Friday, February 17, 2012

Internet Savvy Public

The Catholic Times Desk Columnist, returning from three and half years of study in the United States, recounts his difficulty in becoming comfortable with the smart phone culture of Korea. He experienced how the non-established media  plays a big part  in conveying  the news by way of the internet. The established media continues, of course, but the internet media is a serious threat to its dominant role in society. One motivation of the internet news programs is a distrust of the established news media, but its attempts to provide accurate reporting, although often immediate, is also often incomplete.  

News delivered by internet requires little equipment. It's revolutionizing the delivery of news and breaking down the boundaries between the  makers of news and the receivers.  Now everybody can be a maker of news. The receiver of the news can also become the purveyor of the news. Anyone can now set up a 'newspaper' and  'broadcasting station,' the established media no longer being the sole gatekeeper of the news.

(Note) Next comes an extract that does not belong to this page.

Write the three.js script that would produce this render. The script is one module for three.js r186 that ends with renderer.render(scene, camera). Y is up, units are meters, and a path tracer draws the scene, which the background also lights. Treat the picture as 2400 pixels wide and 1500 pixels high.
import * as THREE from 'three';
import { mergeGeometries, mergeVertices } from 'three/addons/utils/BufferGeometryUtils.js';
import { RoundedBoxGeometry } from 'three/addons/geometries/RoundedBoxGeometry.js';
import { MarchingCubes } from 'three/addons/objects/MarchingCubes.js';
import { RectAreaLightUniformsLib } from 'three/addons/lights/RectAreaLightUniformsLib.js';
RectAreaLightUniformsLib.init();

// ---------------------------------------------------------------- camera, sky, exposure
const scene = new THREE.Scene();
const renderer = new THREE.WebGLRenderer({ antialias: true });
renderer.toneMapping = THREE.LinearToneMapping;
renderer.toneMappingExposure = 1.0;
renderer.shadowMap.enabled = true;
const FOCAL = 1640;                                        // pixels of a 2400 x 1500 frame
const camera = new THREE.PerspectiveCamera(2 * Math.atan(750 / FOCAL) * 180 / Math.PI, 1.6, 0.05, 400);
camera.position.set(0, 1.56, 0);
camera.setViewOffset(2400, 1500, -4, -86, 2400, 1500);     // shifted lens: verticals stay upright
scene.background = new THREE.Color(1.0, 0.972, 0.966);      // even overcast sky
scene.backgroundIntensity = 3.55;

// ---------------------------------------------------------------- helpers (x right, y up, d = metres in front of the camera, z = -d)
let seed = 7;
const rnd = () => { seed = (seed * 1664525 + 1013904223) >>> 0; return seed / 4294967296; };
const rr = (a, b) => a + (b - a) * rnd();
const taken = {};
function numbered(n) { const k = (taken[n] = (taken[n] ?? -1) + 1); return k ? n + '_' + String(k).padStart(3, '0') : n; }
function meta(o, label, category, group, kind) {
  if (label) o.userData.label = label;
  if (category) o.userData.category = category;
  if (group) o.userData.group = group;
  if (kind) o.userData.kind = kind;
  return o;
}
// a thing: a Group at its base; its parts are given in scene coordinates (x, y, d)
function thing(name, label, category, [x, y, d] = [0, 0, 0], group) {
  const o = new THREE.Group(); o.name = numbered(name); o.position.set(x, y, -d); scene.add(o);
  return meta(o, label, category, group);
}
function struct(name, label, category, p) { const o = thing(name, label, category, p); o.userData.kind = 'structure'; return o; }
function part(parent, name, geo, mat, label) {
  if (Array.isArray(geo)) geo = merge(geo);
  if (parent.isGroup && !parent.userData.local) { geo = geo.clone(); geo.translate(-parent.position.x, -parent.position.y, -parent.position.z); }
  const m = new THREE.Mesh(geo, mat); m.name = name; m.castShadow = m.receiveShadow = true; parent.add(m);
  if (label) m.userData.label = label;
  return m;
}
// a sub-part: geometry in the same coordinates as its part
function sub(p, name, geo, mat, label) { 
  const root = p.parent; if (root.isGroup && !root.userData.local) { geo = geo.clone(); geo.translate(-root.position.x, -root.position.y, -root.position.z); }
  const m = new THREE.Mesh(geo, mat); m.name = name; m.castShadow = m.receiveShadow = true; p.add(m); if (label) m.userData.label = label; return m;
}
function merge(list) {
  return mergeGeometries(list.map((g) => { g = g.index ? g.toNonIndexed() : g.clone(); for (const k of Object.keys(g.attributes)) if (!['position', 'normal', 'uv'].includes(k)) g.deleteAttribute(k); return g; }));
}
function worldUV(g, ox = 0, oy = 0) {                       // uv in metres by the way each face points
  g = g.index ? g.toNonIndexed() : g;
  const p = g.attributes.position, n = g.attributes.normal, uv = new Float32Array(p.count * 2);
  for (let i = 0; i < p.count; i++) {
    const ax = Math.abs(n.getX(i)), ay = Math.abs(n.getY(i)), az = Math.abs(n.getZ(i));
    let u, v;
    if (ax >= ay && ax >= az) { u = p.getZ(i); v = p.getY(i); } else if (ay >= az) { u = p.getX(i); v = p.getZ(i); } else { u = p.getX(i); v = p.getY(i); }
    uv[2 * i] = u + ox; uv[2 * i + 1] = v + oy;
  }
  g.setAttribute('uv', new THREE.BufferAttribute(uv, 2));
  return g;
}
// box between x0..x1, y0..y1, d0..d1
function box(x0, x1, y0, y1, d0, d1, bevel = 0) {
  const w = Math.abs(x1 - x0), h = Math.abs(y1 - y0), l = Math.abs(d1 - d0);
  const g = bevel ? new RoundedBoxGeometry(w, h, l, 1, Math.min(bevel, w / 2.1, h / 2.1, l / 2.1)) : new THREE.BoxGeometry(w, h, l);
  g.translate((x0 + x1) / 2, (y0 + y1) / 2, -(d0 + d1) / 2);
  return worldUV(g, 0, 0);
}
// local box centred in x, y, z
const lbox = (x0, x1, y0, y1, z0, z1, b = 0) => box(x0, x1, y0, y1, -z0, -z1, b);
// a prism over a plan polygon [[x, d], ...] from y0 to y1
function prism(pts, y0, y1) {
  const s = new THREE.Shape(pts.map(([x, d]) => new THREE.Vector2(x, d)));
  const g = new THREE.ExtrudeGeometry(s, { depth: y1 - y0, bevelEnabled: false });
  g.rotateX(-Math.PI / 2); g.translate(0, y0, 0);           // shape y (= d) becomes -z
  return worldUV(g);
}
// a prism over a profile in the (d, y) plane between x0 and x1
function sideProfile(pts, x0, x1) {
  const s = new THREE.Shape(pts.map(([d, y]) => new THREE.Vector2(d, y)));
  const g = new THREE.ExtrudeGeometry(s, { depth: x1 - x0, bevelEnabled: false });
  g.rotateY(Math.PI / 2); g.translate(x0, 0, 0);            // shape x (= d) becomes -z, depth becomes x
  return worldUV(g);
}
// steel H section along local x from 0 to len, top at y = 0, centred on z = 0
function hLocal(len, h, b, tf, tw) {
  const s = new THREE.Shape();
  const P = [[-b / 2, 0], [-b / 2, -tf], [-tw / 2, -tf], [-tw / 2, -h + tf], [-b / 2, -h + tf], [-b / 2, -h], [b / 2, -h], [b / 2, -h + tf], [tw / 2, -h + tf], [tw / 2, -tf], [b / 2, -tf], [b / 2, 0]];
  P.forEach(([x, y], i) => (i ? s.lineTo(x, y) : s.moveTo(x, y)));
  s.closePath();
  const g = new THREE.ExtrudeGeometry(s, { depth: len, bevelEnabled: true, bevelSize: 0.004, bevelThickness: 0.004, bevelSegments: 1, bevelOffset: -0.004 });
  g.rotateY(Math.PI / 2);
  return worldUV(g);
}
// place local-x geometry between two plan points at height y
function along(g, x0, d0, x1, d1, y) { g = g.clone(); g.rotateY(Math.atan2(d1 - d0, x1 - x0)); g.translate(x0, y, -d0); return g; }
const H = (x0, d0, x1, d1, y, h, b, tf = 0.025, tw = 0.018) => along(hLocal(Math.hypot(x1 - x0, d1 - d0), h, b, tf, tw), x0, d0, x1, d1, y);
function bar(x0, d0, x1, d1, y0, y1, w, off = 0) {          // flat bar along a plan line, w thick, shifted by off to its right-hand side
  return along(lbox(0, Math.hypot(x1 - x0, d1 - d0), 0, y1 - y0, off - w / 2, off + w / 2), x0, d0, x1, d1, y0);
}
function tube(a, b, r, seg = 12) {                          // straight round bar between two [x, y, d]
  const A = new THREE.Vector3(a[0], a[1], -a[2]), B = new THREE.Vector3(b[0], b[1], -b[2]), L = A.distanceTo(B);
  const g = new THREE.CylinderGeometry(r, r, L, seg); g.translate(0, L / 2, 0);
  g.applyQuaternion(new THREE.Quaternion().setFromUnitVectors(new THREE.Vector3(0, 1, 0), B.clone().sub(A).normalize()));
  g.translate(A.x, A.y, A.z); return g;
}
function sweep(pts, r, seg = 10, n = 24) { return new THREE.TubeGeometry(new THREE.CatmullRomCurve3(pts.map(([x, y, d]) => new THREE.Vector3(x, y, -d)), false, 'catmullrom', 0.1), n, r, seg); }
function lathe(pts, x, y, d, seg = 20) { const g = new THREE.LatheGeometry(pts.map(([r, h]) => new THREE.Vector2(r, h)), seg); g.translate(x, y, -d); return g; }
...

This online communication  has also changed the discussion within the church concerning the news makers and the recipients of news. The content of the traditional teachings  was controlled by the  leaders and clergy  of the Church. This was to be expected since the content of the faith is something  received, but the new media has changed the way this  teaching is communicated.

In the modern age, the invention of printing had a great deal to do with the advancement of learning of  the general public. This  threatened the monopoly that the clergy had in the past. This is now happening again by the new flow of information.  Something to be noticed is that the automatic authority and  trust that accompanied what was reported in traditional media are not transferred to online reporting. Online authority is more dependent on the nature of what is being reported. 

The content of what the authorities of the Church present online is reinterpreted and evaluated by Christians online, who are not only the receptors of the news but also by their interpretations of what they have received become, when sending out their views of what has been received,  producers of news themselves.

This new way of communicating, the columnist says, presents the Church with a dilemma.The horizontal means of communication that the Second Vatican Council recommended is a good thing. But, at the same time, how can the Church teach what it has been given to a society that has accepted relativism as an important value?

Adding more applications to the smart phone, the columnist says, is not going to solve the problem. What is necessary is a fundamental reevaluation of this new media, discerning what has taken place in the thinking of an internet-savvy public, and finding ways to deal creatively with this new reality in order to keep our traditional values intact.